UB researcher Jordi Pérez, member of the Classical Antiquity Studies on Provincial Interdependence Centre (CEIPAC) of the Faculty of Geography and History, has created an interactive map on the conflicts of the Al-Andalus territory through 500 battles. This map offers the users the possibility of understanding with one single image the Andalusian rise and fall in the Peninsula, and it has been presented in the Gaudir UB course From Roman Empire to Al-Andalus. Europe until the year 1000, coordinated by the lecturer Lluís Pons, from the Faculty of Faculty of Geography and History.
Pérez's work is based on Josep Suñé's thesis Ǧihād, fiscalidad y sociedad en la Península Ibérica (711-1172): evolución de la capacidad militar andalusí frente a los reinos y condados cristianos (2017). The objective of this study is to find the reasons to explain how Al-Andalus lost its military hegemony to the northern peninsular counties and kingdoms and how it entered a process of decline and would later disappear. The publishing house La Ergástula will publish a brief synthesis and review of this thesis titled Guerra, ejército y fiscalidad en al-Ándalus (ss. VIII-XII): de la hegemonía musulmana a la decadència.
With the map drawn up by Jordi Pérez, one can see the campaigns undertaken by each of the political entities of Muslims and their field of action. One can see that operations in the north, both in the south of France and the area of Asturias and Galicia, come from the period of governors, the emirate and the caliphate. The attack in Asturias –with its mystical episode of Covadonga–, the battle of Poitiers and the Almansor campaign in Santiago de Compostela are represented in this map, in the first phase of the conquest. Subsequent losses of territory and subsequent Muslim counterattacks were conditioned by a lesser ability to mobilize military resources. The campaigns carried out by Almoravids and Almohads show the territorial boundaries reached by their respective empires, unable to restore past power despite their initial strength. What is now northern Spain, from Castile and Leon, marks the military frontier that the Almoravids tried to cross, with varying degrees of luck, in their peak as an empire.
The interactive map also serves to understand which places, according to the accumulation of fights, played a more strategic role in the so-called Reconquest. Pamplona and Álava, with thirteen and ten battles in their territory respectively, were the places with more campaigns in the 500 years studied. In the background, there are cities such as Toledo, Córdoba, Zamora, Barcelona and Zaragoza, each with more than five battles, which shows the enormous historical importance of these cities.

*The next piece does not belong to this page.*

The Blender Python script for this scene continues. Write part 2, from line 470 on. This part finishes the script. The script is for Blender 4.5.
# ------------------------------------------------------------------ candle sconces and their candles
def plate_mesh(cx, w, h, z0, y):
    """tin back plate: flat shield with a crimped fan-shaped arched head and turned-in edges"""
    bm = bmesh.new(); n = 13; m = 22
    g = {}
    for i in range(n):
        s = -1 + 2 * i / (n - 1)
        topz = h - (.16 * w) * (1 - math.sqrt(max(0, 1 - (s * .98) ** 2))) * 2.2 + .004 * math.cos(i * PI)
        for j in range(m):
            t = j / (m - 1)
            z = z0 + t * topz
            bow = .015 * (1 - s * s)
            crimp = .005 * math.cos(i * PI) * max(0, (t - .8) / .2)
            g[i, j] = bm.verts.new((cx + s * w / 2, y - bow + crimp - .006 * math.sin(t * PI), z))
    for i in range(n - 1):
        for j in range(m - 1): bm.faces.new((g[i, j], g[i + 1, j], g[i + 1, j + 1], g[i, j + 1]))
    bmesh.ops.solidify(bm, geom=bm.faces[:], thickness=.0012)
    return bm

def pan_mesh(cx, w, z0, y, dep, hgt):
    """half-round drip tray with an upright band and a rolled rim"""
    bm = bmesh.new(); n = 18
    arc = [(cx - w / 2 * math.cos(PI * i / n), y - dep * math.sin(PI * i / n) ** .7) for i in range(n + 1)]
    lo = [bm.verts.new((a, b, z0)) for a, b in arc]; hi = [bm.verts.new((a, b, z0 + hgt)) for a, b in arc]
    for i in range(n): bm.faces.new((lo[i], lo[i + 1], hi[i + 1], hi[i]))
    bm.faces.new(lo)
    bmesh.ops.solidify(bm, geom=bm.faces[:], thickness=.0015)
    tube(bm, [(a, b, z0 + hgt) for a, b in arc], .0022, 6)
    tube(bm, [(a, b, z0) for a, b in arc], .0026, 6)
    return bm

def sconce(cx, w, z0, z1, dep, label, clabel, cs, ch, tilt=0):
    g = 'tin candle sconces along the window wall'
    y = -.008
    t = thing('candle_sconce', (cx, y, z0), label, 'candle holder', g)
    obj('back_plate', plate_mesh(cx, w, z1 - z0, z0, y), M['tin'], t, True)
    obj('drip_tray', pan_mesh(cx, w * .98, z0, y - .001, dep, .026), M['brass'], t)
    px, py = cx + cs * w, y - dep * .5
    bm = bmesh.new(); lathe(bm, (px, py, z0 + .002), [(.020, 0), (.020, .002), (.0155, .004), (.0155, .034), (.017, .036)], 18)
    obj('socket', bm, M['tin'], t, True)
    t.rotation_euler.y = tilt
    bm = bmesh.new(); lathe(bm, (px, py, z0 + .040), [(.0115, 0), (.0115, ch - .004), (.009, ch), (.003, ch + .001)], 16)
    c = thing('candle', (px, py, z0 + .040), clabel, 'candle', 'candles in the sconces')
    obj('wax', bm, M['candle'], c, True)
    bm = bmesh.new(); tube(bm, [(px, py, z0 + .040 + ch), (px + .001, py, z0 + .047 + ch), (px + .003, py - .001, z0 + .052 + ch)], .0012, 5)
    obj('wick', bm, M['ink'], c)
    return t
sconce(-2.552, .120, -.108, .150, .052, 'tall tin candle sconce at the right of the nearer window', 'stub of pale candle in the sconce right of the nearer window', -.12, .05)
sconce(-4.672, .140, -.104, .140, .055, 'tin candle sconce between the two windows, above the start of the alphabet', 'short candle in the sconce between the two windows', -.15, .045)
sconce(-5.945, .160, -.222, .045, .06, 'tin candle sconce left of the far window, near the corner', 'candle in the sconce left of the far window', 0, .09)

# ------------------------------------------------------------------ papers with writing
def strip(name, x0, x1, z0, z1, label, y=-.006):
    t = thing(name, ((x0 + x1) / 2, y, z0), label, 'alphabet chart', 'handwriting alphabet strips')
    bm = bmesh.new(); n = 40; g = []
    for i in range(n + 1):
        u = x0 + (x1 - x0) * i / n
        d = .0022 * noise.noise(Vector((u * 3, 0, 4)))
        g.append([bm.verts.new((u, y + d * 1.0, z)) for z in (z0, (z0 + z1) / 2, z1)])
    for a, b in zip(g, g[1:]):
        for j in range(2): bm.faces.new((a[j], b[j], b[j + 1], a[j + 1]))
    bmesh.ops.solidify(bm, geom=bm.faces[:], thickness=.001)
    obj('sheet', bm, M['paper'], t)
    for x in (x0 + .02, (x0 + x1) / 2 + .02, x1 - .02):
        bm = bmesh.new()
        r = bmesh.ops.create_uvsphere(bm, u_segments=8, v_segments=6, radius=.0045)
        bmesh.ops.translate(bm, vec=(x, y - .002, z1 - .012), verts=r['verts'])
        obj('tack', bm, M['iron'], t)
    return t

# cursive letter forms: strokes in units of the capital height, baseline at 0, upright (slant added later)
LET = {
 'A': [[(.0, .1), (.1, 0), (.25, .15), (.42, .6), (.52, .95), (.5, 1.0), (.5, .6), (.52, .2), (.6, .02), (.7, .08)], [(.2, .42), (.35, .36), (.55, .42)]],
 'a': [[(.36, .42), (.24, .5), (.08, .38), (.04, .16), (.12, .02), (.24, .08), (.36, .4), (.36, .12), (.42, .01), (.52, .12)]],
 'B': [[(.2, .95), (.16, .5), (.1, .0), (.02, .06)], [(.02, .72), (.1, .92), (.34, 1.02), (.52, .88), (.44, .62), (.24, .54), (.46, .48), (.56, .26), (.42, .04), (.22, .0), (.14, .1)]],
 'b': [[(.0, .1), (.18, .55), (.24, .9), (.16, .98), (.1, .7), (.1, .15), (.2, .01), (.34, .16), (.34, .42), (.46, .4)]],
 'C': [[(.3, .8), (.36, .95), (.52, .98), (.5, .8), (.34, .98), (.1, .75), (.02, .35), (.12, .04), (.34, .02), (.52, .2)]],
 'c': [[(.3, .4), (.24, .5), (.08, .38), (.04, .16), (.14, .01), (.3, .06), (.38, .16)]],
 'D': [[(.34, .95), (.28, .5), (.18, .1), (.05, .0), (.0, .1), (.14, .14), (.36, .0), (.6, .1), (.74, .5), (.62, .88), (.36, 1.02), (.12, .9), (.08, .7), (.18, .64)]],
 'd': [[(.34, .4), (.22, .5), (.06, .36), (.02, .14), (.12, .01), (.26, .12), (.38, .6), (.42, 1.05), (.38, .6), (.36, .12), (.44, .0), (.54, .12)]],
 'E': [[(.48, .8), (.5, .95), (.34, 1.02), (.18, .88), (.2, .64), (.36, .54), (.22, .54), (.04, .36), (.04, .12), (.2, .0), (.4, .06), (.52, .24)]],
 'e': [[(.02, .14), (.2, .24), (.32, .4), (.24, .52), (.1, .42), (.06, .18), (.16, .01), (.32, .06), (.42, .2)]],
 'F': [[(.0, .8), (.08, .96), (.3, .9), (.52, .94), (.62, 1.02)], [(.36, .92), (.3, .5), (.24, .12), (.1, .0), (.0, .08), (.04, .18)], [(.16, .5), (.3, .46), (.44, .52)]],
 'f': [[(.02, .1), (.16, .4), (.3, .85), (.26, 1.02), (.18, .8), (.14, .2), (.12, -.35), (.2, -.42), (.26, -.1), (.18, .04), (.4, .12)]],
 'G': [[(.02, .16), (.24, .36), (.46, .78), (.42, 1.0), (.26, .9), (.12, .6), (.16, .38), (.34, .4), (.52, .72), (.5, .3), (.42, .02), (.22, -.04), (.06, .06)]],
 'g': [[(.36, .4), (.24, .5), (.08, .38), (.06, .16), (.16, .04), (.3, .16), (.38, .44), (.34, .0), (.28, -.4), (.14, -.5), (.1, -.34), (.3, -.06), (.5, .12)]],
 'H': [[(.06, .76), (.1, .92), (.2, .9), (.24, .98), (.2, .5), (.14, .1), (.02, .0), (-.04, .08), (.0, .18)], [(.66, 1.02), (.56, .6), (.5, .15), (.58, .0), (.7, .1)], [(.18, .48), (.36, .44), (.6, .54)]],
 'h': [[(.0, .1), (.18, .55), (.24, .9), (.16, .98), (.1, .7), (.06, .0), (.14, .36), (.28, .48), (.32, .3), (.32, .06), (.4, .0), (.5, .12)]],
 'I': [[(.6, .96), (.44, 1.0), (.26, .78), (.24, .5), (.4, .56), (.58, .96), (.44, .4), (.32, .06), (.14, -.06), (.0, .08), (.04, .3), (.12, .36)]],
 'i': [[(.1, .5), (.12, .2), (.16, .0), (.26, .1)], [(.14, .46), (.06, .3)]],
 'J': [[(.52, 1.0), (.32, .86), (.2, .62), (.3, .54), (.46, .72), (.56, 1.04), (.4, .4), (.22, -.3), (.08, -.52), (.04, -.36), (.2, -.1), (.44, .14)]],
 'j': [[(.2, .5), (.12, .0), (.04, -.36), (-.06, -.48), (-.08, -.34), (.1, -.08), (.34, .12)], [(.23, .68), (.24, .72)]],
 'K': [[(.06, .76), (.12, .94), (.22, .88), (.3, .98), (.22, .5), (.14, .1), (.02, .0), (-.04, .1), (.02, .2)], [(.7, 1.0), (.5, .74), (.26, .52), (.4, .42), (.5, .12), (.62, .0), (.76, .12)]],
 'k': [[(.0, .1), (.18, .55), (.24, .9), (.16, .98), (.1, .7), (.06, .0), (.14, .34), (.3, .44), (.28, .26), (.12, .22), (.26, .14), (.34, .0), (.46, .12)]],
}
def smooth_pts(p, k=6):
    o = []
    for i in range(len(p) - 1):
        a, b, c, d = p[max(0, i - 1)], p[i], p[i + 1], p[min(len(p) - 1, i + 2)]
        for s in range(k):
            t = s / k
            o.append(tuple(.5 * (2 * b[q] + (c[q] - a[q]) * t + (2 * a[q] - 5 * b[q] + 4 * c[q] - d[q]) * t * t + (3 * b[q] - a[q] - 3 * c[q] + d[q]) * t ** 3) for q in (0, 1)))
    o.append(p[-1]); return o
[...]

Jordi Pérez graduated (2009) and holds a PhD in History (2017) from the UB. He has conducted research stays at La Sapienza University in Rome (2017) and at the University of Verona (2018). He is currently a research technician, member of CEIPAC and, since 2009, he has been part of the archaeological mission to Monte Testaccio (Rome). His lines of research are luxury trade in ancient Rome, the interprovincial and intercontinental economic relations of the ancient world, and the forms of dependence and communication in the society of the high Roman empire.
Josep Suñé holds a PhD in History from the UB (2017) and has focused his research on the analysis of Andalusian armies and the study of the causes that explain their retreat before the Christian kingdoms. He was recently awarded the AIHM - Banco Santander Totta Young Researchers Prize (2018). In addition, he has outstanding publications in Gladius, Yearbook of Medieval Studies, Al-Qantara and Al-Masaq.